Structured Notes

Defined outcomes and principal protection for institutional portfolios

Access carefully selected structured note investments with defined outcomes, principal protection features, and enhanced yield potential. We leverage institutional pricing and deep issuer relationships to provide transparent, well-structured instruments that complement HTO-optimized portfolios.

Principal Protection

Structured notes with built-in principal protection features that define your downside before you invest. Know your worst-case scenario upfront, so you can plan accordingly.

Yield Enhancement

Access enhanced yield strategies that can generate income above traditional fixed income in a variety of market environments, with clearly defined risk parameters.

Institutional Pricing

Our institutional relationships with major issuers provide access to competitive pricing that is typically unavailable to individual advisors or smaller allocations.

Transparent Terms

Every structured note we recommend comes with fully transparent terms — no hidden fees, no opaque structures. We break down every component so you understand exactly what you own.

Custom Structures

Beyond off-the-shelf notes, we work with issuers to design custom structures tailored to your specific return objectives, risk tolerances, and market outlook.

Risk-Defined Outcomes

Structured notes provide payoff profiles with clearly defined parameters — you know the potential upside, the conditions for return, and the maximum downside before committing capital.

How Structured Notes Work

Structured notes are debt instruments issued by financial institutions whose returns are linked to the performance of an underlying asset, index, or basket of assets.

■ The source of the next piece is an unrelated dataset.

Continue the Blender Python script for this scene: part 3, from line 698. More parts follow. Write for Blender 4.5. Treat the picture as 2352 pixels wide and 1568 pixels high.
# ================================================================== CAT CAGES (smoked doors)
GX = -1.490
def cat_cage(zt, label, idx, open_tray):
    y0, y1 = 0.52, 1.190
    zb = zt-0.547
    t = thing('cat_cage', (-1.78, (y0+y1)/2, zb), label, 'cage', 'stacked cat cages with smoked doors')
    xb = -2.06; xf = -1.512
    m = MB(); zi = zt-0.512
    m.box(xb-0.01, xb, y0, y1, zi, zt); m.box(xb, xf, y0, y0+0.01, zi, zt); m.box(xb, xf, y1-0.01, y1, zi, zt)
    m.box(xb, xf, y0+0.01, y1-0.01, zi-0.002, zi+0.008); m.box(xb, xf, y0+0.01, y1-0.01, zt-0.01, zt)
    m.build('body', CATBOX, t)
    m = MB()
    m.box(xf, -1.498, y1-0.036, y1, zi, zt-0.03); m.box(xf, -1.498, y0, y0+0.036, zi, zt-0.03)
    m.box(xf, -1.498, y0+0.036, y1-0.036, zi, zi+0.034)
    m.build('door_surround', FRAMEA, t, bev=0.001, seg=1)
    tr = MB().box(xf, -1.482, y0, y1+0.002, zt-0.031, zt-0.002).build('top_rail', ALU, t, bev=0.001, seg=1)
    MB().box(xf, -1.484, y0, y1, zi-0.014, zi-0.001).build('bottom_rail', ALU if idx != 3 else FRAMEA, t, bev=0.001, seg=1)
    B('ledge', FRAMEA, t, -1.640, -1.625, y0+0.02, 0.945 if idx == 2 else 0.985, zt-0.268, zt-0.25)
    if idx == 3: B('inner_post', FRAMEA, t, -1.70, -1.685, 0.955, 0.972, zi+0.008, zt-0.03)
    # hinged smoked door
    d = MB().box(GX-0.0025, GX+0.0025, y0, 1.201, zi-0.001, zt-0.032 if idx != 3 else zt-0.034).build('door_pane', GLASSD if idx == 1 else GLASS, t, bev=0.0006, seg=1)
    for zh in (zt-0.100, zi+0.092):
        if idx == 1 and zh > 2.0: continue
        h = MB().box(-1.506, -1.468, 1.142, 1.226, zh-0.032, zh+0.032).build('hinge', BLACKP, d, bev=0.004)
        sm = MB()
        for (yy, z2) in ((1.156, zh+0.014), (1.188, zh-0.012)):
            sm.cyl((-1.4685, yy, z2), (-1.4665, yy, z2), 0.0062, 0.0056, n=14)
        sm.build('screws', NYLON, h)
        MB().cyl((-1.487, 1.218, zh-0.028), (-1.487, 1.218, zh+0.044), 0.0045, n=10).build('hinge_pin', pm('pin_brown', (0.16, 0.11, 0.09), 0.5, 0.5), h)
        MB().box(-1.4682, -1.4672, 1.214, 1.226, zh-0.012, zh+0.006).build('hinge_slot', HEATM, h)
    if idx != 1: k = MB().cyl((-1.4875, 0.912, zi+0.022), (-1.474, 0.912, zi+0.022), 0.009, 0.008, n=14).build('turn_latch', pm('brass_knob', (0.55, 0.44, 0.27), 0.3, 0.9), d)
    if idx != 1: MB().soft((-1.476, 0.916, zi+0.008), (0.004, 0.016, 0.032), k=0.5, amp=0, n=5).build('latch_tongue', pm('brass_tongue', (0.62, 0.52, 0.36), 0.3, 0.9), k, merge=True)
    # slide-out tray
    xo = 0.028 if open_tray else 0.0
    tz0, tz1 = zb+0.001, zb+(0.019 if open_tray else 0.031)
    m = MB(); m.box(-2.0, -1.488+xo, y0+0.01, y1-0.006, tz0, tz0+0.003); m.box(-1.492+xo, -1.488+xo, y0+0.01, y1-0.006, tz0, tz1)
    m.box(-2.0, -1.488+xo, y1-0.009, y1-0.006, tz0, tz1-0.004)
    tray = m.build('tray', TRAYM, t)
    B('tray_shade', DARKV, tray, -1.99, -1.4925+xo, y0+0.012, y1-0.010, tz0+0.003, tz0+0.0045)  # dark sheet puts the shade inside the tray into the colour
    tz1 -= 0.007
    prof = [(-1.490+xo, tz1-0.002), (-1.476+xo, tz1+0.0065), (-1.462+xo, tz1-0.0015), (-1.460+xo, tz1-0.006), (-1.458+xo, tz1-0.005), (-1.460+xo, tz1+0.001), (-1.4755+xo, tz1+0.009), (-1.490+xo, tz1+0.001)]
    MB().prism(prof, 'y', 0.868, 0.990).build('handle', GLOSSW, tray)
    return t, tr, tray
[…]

Unlike traditional bonds that pay a fixed coupon, structured notes combine a bond component with a derivative component to create a customized payoff profile. This allows investors to gain exposure to specific market outcomes while managing risk through built-in protection features.

The principal protection component is typically achieved through a zero-coupon bond that matures at par value, while the derivative component provides the upside participation or yield enhancement linked to the reference asset.

Key Components

  • Bond component for principal protection at maturity
  • Derivative component linked to reference asset
  • Defined maturity date and payoff conditions
  • Participation rates and cap/floor levels
  • Issuer credit quality and counterparty assessment

Important Risk Disclosures

Structured notes involve significant risks that investors should carefully consider before investing. These risks include, but are not limited to:

  • Credit Risk: Structured notes are unsecured debt obligations of the issuer. If the issuer defaults, you may lose some or all of your investment regardless of the note's terms.
  • Liquidity Risk: Structured notes may have limited or no secondary market. You may not be able to sell before maturity, and early redemption may result in a loss.
  • Market Risk: The return on structured notes depends on the performance of the underlying reference asset. Adverse market conditions may result in returns below expectations or loss of principal.
  • Complexity Risk: Structured notes are complex financial instruments. Investors should fully understand the terms, conditions, and risks before investing.

Principal protection, where applicable, is subject to the creditworthiness of the issuer and applies only if the note is held to maturity. Past performance of any reference asset is not indicative of future results. This information does not constitute an offer to sell or a solicitation of an offer to buy any structured note.